At every place between the sea and the city [Tiju] salt is made in great quantities. And there is a rich and noble city called Tinju, at which there is produced enough to supply the whole province [...]. [6]

Marco Polo mentions whole mountains of salt in Taican - modern day Kunduz in Afghanistan - which is still quite far from China's and Tibet's salt money markets, but which still may have caused considerable inflation:

After those twelve days' journey you come to a fortified place called Taican, where there is a great corn market. It is a fine place, and the mountains that you see towards the south are all composed of salt. People from all the countries round, to some thirty days' journey, come to fetch this salt, which is the best in the world, and is so hard that it can only be broken with iron picks. 'Tis in such abundance that it would supply the whole world to the end of time. [7]

As soon as the owners of these deserts and mountains were to get word of monetary systems based on salt, and if these systems were geographically close enough for salt's physical properties to survive over time and space, be it by horse or camel, you know that their attention quickly would have turned to how to extract the commodity in the greatest quantities possible.

[1] Marco Polo. (1271-1295). The Book of Ser Marco Polo, the Venetian Vol II. Translated by Colonel Henry Yule, C.B. London: John Murray, p.29.

[2] Ibid., p.35.

[3] Francisco Alvares. (1540). Narrative of the Portuguese embassy to Abyssinia during the years 1520-1527. Translated by Lord Stanley of Alderley, London: Printed for the Hakluyt society, pp.89-99.

[4] Ibn Batúta. (1325-1354).

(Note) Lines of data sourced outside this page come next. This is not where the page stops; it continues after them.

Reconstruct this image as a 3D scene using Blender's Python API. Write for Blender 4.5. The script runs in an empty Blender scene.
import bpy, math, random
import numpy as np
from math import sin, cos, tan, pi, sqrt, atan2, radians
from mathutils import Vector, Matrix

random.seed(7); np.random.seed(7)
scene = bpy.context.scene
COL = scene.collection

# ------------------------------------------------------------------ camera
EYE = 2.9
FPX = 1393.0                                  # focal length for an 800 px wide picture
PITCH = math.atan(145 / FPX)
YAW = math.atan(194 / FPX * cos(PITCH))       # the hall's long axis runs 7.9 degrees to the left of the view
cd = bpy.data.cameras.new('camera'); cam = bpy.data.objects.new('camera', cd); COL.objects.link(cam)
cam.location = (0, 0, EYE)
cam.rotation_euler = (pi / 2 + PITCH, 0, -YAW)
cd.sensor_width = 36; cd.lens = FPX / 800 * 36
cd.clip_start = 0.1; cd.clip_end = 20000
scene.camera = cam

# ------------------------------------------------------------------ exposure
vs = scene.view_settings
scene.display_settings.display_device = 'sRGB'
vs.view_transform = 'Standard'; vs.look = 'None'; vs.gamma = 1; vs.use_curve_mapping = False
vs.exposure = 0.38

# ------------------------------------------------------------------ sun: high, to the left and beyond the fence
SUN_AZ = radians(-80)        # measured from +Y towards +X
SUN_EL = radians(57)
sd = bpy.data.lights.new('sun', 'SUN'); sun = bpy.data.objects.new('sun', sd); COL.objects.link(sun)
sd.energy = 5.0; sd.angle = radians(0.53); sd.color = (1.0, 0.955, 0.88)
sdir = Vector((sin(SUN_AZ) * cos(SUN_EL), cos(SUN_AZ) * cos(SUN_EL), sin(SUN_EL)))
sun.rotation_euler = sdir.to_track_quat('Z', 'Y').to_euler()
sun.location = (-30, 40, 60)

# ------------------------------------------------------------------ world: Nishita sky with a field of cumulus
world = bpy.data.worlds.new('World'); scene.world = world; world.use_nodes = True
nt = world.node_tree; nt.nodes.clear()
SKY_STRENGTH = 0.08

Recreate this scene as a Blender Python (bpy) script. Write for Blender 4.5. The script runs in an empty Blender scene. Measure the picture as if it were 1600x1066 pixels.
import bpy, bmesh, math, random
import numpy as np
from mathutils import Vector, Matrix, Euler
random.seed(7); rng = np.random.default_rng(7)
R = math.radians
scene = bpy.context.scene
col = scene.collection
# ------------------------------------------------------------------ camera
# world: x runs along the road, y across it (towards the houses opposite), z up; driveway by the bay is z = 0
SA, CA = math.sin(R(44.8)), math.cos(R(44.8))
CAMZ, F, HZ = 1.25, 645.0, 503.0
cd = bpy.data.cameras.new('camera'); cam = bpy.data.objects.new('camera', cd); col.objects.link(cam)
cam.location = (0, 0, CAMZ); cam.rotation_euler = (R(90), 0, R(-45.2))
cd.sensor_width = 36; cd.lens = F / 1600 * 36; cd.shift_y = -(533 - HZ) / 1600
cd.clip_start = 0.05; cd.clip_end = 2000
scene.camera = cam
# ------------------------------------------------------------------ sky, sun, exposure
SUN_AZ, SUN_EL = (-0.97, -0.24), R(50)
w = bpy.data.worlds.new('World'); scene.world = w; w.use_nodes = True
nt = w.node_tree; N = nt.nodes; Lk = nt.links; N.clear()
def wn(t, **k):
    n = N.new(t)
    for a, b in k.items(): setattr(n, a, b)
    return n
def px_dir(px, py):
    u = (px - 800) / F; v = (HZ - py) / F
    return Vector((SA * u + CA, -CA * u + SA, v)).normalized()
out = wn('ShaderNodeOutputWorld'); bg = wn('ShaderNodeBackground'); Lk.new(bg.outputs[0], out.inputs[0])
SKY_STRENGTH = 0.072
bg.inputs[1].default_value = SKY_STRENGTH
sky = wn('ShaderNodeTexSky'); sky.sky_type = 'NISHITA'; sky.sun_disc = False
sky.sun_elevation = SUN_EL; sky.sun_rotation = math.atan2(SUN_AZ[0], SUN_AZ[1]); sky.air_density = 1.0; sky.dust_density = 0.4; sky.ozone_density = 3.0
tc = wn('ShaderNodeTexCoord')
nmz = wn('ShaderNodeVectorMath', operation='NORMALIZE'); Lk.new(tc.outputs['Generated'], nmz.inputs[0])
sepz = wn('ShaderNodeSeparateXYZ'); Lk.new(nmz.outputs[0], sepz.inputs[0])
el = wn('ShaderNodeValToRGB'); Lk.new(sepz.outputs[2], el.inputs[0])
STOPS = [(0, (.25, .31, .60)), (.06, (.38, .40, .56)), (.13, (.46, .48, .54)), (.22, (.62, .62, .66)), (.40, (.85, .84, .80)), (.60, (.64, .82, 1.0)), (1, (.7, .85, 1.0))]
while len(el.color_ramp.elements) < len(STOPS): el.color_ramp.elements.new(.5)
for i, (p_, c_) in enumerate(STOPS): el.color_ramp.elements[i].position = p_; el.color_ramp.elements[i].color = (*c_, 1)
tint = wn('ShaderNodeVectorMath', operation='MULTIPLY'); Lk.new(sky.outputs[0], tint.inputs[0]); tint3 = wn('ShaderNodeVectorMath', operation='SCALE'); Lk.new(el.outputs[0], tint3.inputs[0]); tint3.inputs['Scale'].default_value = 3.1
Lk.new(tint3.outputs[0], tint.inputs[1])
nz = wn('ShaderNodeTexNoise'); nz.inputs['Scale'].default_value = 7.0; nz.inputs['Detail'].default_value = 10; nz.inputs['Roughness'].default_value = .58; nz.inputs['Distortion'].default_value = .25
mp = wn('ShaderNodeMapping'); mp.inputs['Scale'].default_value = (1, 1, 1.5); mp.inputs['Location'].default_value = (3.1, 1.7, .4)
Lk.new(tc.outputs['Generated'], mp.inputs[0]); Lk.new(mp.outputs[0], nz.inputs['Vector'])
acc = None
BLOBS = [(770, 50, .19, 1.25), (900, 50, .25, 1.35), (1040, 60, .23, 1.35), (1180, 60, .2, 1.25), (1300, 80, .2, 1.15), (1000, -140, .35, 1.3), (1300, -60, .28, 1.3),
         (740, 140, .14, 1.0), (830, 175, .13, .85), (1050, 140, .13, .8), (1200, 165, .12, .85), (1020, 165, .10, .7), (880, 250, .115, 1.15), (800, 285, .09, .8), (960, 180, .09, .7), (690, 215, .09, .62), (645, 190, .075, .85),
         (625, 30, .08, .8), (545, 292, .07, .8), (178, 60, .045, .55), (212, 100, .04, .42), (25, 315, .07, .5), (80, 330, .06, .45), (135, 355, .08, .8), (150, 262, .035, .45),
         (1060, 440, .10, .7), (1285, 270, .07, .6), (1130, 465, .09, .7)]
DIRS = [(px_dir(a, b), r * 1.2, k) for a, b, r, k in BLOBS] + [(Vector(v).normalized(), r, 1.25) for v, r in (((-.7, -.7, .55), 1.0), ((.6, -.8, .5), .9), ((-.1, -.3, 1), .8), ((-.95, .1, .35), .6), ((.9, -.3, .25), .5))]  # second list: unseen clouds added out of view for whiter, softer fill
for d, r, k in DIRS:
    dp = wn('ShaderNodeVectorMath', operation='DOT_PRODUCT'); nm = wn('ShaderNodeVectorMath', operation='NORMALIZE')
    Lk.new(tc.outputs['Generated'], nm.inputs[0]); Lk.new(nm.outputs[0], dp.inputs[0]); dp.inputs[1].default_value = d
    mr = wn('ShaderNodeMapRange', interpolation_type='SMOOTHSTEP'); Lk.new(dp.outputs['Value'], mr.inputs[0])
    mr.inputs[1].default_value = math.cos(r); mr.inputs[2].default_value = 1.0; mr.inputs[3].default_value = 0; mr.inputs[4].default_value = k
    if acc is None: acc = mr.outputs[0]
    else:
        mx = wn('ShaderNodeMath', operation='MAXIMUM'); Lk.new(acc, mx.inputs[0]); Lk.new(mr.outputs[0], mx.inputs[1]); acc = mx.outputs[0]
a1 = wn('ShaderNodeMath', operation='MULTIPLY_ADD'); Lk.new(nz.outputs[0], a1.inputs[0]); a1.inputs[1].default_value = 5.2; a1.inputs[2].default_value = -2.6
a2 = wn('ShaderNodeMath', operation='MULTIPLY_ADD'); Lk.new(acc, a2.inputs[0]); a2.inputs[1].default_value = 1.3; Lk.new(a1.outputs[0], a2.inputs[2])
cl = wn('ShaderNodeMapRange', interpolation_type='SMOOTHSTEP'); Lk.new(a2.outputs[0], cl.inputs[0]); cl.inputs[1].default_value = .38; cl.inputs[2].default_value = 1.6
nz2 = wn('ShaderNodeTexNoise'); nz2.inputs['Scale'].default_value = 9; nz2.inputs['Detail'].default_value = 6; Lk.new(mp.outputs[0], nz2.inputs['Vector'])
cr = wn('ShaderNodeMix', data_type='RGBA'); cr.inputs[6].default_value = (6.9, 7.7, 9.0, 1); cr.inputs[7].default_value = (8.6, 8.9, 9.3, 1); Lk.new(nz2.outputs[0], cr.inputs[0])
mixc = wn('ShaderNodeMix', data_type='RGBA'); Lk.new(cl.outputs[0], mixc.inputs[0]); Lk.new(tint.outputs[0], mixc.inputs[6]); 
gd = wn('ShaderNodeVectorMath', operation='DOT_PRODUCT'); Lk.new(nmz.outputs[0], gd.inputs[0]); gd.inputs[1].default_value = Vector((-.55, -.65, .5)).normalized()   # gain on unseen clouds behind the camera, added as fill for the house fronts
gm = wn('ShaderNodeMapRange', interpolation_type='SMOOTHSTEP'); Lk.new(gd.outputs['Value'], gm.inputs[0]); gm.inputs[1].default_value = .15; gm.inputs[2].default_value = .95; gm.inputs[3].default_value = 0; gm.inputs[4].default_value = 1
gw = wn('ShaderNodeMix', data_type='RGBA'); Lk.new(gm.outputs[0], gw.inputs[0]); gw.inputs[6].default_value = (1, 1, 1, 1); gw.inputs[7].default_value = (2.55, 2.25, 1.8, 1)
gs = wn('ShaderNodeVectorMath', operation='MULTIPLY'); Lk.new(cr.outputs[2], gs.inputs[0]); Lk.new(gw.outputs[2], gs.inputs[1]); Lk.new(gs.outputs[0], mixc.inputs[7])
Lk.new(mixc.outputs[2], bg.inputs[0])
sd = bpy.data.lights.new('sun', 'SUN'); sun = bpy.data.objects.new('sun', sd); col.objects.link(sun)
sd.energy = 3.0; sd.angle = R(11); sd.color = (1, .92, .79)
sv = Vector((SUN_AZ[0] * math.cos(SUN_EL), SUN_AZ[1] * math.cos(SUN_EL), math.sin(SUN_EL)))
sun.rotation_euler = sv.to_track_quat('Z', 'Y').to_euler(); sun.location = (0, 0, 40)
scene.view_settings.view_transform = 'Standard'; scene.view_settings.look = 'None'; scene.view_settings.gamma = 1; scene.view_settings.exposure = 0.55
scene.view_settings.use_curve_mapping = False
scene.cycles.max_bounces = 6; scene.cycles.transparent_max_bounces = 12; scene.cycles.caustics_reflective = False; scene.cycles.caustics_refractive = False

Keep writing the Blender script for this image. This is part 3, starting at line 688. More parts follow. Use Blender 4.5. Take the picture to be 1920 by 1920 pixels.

The Travels of Ibn Batuta. Translated by Samuel Lee. London: The Oriental Translation Committee, pp.231-232.

[5] Marco Polo. (1271-1295). The Book of Ser Marco Polo, the Venetian Vol II. Translated by Colonel Henry Yule, C.B. London: John Murray, p.37.

[6] Ibid., pp.114-116. 

[7] Marco Polo. (1271-1295). The Book of Ser Marco Polo, the Venetian Vol I. Translated by Colonel Henry Yule, C.B. London: John Murray, p.145.